- WHAT YOU WILL DO
Print nothing but the lines from the start of the listing below through the line that contains "random.seed(7)". Do not include the pictures.

- AVAILABLE DATA
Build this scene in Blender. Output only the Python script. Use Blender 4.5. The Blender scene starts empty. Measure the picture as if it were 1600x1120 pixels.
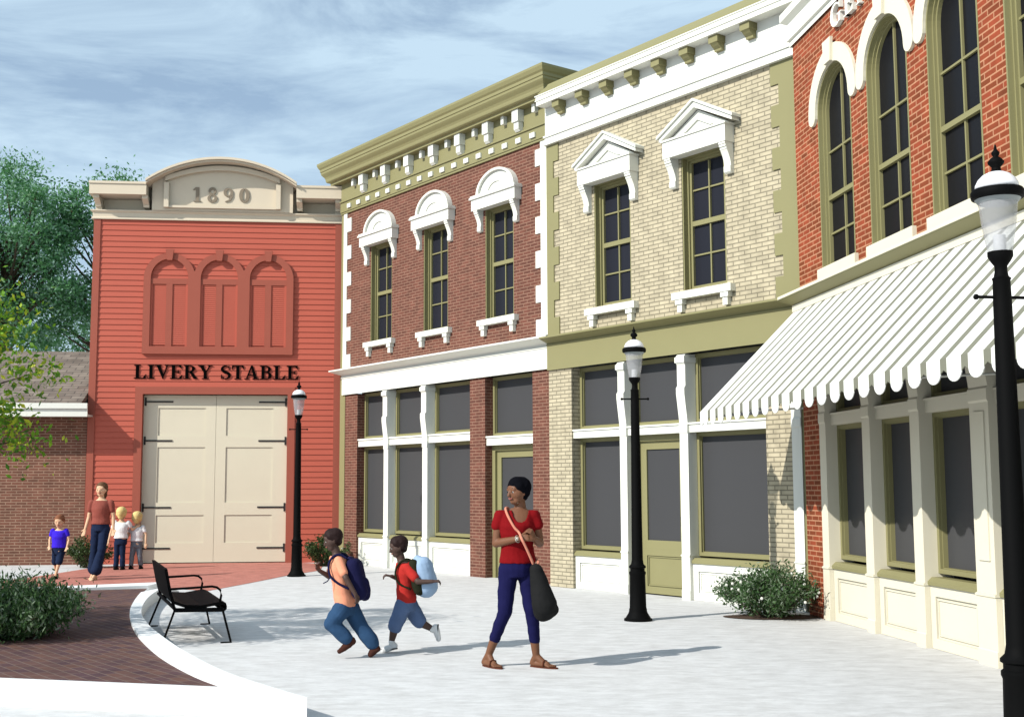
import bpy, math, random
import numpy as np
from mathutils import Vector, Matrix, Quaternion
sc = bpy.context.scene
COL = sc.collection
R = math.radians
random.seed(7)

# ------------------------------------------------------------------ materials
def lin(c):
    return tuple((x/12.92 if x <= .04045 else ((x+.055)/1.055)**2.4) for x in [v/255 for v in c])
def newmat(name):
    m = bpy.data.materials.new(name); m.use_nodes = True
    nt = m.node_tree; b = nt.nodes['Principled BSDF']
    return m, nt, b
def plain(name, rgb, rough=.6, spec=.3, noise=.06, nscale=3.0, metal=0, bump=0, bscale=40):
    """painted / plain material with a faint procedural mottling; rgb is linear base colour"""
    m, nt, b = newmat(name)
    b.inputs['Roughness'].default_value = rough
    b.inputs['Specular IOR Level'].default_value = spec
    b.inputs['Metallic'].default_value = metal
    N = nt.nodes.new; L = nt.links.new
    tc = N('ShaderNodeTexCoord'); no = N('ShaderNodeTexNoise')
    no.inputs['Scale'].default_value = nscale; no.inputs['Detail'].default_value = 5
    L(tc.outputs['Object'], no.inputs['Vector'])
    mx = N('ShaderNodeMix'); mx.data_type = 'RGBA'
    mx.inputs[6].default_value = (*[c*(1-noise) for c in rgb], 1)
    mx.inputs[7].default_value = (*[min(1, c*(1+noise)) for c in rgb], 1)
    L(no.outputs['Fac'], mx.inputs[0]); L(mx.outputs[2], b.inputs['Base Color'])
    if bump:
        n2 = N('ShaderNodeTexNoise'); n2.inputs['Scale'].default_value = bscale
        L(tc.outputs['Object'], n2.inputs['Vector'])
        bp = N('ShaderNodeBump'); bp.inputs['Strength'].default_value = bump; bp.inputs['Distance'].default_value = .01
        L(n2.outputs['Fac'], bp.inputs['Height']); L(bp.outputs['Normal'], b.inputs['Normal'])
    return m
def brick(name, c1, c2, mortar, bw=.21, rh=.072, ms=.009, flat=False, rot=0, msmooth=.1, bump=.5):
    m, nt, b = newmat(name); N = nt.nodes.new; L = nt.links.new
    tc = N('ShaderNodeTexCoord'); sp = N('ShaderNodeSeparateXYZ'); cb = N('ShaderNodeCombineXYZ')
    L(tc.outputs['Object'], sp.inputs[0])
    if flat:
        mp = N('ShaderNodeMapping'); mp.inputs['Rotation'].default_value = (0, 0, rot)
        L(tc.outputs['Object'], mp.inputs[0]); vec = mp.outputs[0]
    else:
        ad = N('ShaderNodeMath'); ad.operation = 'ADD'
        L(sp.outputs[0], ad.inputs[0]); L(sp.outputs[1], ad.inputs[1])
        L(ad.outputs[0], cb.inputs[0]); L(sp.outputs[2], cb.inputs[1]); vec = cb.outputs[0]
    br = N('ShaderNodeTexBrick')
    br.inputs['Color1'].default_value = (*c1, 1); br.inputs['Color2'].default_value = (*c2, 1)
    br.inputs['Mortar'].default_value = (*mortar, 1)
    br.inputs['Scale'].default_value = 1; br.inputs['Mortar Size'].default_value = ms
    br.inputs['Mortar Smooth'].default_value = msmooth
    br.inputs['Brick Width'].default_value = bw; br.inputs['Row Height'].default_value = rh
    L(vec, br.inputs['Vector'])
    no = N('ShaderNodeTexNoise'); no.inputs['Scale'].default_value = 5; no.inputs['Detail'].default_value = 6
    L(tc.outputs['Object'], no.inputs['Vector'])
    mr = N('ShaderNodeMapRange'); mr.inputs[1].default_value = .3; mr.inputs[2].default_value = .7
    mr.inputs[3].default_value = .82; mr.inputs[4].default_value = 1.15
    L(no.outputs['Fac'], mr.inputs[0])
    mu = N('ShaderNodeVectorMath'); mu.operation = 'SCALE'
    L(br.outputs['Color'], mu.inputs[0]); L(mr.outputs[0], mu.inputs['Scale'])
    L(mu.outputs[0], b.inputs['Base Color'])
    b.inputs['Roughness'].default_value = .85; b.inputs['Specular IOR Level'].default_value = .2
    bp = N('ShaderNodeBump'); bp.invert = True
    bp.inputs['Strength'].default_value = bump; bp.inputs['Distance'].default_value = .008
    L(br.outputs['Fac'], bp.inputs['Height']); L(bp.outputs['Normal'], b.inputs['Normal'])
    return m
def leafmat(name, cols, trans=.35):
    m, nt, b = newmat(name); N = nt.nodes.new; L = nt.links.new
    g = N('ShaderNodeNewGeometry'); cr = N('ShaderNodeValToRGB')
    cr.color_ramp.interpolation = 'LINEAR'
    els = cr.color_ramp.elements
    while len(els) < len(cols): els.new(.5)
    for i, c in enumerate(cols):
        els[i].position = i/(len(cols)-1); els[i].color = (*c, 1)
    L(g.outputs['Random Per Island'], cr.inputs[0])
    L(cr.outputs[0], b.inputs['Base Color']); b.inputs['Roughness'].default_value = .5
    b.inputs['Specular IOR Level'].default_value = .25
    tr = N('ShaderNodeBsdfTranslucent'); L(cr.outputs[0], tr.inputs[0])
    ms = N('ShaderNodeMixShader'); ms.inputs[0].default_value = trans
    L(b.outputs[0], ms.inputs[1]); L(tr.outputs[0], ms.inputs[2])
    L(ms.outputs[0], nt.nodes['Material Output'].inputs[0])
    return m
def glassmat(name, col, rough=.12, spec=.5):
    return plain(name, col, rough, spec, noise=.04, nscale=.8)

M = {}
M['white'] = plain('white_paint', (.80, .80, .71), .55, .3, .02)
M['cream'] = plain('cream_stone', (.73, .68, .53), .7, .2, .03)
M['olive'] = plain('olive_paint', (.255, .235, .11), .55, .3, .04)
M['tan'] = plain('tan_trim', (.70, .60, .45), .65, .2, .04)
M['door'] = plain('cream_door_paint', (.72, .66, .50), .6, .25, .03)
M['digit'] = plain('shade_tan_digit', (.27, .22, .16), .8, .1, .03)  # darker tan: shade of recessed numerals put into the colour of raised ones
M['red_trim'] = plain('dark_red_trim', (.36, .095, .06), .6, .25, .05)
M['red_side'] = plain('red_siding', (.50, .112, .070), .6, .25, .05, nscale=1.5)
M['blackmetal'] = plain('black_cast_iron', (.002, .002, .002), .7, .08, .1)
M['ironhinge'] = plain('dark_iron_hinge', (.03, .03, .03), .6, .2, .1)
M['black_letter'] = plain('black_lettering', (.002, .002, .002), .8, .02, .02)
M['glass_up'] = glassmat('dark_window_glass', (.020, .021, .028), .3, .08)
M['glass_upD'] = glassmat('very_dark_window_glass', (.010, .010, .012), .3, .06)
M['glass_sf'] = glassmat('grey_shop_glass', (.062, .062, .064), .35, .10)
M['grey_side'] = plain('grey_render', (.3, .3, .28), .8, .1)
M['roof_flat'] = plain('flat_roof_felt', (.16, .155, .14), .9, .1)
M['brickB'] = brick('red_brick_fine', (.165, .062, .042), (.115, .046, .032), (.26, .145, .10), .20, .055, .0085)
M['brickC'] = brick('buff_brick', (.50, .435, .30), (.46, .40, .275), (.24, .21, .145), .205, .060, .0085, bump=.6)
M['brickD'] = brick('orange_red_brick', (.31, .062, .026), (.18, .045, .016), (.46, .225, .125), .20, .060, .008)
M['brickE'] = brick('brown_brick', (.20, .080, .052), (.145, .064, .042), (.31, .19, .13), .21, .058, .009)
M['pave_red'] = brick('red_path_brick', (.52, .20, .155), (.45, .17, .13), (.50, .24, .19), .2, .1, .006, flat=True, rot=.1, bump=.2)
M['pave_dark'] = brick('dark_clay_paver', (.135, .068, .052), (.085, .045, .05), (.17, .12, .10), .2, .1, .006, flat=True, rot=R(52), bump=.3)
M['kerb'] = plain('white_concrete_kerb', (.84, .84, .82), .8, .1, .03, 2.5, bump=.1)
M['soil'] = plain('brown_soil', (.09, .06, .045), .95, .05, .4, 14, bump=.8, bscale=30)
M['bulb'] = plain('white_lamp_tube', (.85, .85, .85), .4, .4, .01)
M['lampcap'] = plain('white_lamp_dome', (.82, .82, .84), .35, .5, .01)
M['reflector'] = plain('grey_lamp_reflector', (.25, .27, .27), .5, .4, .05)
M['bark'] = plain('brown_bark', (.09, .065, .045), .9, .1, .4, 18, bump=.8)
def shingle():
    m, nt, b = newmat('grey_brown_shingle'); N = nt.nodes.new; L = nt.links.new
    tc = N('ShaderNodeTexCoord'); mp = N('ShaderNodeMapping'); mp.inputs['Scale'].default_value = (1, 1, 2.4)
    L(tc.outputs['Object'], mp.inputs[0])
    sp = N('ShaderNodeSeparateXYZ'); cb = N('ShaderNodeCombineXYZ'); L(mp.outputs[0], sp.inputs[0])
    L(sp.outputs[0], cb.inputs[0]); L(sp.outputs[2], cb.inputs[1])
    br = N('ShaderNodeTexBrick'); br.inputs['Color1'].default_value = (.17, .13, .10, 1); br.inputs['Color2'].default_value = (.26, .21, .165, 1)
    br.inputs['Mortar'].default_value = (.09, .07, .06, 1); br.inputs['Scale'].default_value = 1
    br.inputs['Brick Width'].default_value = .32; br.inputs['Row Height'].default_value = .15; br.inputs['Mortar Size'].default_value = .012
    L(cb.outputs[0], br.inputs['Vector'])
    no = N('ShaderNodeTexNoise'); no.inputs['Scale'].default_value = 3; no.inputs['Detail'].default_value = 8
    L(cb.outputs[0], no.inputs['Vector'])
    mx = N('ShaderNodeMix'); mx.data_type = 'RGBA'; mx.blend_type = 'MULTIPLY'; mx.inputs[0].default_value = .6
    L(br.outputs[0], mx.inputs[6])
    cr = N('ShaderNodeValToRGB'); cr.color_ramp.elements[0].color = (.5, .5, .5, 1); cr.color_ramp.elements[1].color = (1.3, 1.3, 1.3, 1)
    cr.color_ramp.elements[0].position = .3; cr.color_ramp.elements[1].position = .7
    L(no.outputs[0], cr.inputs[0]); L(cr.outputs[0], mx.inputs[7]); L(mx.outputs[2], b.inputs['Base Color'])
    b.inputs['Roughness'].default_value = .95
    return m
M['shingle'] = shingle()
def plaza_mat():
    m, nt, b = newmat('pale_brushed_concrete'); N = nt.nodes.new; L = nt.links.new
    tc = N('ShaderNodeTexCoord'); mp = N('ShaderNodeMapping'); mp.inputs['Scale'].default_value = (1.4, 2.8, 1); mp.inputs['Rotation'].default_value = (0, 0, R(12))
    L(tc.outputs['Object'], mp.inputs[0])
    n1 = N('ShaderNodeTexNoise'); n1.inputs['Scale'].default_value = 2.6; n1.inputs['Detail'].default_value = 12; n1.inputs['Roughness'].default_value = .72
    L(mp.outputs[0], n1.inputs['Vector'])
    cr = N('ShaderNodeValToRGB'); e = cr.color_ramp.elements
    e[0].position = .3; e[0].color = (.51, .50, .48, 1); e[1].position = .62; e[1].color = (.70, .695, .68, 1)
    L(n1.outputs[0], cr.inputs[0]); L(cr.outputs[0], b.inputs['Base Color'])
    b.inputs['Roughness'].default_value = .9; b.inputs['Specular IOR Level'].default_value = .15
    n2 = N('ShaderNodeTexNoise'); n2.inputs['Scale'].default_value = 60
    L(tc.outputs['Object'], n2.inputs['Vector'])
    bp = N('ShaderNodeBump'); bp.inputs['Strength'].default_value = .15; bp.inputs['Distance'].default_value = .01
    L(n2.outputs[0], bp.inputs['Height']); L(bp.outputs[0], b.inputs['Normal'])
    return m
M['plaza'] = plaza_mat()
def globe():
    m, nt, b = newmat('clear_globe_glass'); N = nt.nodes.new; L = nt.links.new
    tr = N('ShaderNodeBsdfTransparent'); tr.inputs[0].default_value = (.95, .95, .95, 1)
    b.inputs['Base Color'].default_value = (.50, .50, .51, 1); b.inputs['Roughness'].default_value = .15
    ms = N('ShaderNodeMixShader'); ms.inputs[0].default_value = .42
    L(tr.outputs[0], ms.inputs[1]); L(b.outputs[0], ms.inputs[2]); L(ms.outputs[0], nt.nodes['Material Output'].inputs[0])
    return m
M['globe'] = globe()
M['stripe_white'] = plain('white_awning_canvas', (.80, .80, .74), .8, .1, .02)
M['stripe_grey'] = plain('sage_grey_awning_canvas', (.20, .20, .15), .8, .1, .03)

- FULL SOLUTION
Build this scene in Blender. Output only the Python script. Use Blender 4.5. The Blender scene starts empty. Measure the picture as if it were 1600x1120 pixels.
import bpy, math, random
import numpy as np
from mathutils import Vector, Matrix, Quaternion
sc = bpy.context.scene
COL = sc.collection
R = math.radians
random.seed(7)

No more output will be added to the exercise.